Four years later, the T.J. Oshie shootout game against Russia attracted 4.1 million viewers on NBCSN, which set a record for a live stream of a hockey game, until a couple days later when 4.6 million watched the U.S.’s semifinal loss to Canada. More importantly, there were more than 2.1 million unique users on “TV Everywhere,” an on-demand live streaming service. That total represented the highest number ever to that point, including the Super Bowl.
When Oshie thrilled the hockey world by scoring four goals on six shootout attempts against Russia in Sochi, he got a shoutout from President Barack Obama and gained 129,000 Twitter followers overnight. He was the toast of the games, and his performance was singled out as one of the most memorable hockey moments in his country’s history. None of that happens if not for the Olympics.
The NHL has always trumpeted its claim that hockey fans are among the most tech savvy, best educated and most financially well off of any who follow the four major sports in North America. When you have that many people wanting your product on that many platforms, it makes sense to keep putting them on the world’s biggest stage, no?
But that’s not the only reason why the Olympics are the best hockey tournament.

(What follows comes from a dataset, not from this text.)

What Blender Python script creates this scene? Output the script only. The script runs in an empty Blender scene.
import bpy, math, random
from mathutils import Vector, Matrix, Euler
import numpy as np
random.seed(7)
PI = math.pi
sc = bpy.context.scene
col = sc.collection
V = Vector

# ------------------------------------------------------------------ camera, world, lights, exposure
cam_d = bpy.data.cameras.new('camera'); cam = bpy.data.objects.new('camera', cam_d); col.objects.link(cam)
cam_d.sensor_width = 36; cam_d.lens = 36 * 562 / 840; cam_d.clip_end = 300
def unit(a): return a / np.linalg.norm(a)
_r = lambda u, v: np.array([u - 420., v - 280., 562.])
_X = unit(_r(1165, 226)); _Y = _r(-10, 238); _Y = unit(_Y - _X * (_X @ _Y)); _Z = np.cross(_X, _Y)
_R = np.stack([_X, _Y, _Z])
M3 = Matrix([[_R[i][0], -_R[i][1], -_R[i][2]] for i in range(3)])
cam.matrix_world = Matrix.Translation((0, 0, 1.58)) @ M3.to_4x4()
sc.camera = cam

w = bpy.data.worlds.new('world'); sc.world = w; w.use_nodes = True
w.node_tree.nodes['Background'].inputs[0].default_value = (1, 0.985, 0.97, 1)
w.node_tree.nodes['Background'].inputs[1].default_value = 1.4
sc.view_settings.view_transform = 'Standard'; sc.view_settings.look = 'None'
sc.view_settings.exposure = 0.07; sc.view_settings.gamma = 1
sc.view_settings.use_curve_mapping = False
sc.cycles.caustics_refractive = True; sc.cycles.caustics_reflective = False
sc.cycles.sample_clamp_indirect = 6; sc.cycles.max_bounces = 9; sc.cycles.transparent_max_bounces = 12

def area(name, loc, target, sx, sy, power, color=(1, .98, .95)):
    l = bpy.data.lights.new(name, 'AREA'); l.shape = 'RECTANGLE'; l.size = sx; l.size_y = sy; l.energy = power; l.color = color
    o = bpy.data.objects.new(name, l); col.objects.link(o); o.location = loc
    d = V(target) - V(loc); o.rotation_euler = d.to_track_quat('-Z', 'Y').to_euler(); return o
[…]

From the Miracle on Ice to the Peter Forsberg stamp goal to the 2010 gold medal game that is regarded as one of the best ever played, the Olympics have the ability to supply moments of drama more compelling than any other.
If not for the Olympics, the NHL would be devoid of European talent. That might please the xenophobes among us, but it would have also robbed the NHL of some of the most skilled players ever. If not for the Olympics, there would have been little motivation for the Russians to use hockey and Olympic glory as a testament to their supremacy. And there would have been little motivation for countries such as Sweden, Finland and the Czech Republic to follow suit.

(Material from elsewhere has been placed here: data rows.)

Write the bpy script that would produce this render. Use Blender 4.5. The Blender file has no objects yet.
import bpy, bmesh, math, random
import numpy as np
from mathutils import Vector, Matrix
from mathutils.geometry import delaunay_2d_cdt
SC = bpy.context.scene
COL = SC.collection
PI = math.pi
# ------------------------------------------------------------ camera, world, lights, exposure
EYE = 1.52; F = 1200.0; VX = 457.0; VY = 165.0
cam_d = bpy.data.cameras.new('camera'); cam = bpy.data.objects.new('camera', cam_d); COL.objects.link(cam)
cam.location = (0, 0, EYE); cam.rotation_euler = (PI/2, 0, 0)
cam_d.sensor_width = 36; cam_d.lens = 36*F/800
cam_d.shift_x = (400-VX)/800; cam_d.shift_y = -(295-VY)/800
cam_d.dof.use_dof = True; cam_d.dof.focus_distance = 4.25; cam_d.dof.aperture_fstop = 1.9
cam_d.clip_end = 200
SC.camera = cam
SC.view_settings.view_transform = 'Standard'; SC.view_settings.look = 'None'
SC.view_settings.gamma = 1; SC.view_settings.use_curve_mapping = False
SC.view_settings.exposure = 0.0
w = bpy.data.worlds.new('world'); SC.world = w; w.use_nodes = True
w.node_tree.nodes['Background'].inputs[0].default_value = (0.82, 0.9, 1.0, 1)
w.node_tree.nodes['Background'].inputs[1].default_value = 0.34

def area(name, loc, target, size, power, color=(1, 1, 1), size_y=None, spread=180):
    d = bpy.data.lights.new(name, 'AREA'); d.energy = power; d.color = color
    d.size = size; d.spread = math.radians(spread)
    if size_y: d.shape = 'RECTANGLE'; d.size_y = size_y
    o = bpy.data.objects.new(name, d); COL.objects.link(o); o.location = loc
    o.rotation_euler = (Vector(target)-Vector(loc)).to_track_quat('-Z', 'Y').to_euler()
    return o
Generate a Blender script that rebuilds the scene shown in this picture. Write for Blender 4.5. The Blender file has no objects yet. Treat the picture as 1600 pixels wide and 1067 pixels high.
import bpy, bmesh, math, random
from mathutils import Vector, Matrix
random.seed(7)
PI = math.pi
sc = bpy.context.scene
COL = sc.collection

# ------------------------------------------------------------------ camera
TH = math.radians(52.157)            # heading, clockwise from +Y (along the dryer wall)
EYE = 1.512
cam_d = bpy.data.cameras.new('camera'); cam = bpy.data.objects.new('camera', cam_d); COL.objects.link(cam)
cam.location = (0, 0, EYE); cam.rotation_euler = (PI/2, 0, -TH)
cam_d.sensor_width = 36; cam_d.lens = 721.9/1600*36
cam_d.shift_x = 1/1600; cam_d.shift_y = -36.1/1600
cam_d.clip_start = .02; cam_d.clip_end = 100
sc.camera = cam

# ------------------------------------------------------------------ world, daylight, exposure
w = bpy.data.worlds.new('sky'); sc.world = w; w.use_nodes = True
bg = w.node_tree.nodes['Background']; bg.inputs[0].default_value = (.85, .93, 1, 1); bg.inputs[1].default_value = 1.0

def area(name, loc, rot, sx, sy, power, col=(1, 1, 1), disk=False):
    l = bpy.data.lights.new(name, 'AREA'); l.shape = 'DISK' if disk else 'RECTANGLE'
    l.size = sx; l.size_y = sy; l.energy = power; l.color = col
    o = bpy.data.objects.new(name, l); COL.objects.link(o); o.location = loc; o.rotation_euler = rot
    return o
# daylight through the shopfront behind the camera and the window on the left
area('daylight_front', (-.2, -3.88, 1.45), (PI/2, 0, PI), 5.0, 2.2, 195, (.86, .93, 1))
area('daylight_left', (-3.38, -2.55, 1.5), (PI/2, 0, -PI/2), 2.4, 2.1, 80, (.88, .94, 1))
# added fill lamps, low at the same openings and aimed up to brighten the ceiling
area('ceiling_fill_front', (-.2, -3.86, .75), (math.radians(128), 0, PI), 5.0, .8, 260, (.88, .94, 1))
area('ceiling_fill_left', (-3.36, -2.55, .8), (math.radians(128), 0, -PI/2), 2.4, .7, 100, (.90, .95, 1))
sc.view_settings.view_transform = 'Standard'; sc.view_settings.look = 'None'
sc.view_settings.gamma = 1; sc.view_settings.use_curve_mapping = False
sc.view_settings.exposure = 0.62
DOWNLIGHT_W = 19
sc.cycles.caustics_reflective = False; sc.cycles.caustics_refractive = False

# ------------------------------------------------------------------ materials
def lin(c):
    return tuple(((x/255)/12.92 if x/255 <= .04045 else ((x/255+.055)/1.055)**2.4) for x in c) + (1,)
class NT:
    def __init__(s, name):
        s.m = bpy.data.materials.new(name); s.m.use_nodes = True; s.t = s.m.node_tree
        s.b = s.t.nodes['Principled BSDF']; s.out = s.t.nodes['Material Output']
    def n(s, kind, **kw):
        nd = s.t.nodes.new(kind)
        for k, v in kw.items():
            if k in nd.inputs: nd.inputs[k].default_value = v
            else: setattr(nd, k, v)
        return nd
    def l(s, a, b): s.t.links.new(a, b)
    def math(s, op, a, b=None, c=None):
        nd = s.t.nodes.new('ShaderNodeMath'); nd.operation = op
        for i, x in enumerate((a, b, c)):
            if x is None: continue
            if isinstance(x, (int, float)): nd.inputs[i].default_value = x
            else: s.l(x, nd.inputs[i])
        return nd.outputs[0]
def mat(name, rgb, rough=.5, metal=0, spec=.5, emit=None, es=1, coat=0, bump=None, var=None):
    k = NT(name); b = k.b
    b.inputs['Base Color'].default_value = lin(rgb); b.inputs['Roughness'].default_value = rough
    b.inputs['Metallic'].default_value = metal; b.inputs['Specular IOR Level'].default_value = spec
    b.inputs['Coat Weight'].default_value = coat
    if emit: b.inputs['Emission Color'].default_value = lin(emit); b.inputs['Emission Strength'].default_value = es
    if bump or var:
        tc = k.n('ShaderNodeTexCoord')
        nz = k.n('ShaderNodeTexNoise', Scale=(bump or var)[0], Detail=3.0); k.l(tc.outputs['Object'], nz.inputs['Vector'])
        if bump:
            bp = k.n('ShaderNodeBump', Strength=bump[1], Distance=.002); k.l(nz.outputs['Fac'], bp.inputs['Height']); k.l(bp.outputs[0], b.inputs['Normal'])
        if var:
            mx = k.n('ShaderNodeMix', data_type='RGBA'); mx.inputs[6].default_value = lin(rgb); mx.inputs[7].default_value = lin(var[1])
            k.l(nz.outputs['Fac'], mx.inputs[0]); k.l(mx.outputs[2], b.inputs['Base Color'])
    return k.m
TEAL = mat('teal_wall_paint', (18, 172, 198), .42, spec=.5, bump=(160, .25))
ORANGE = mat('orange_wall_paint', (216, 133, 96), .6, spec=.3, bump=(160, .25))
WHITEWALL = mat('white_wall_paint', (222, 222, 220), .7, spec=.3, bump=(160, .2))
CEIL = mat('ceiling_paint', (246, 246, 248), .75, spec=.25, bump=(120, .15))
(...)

The Olympics remains the only unsullied best-on-best hockey tournament in the world. It gives us moments like the ones provided by Anze Kopitar and Slovenia, one where every country is put on equal footing instead of being marginalized into a hodgepodge of players who have no common purpose, as with two of the teams in the World Cup of Hockey. It provides the world with a glimpse of the greatest game on the planet. And it needs to stay.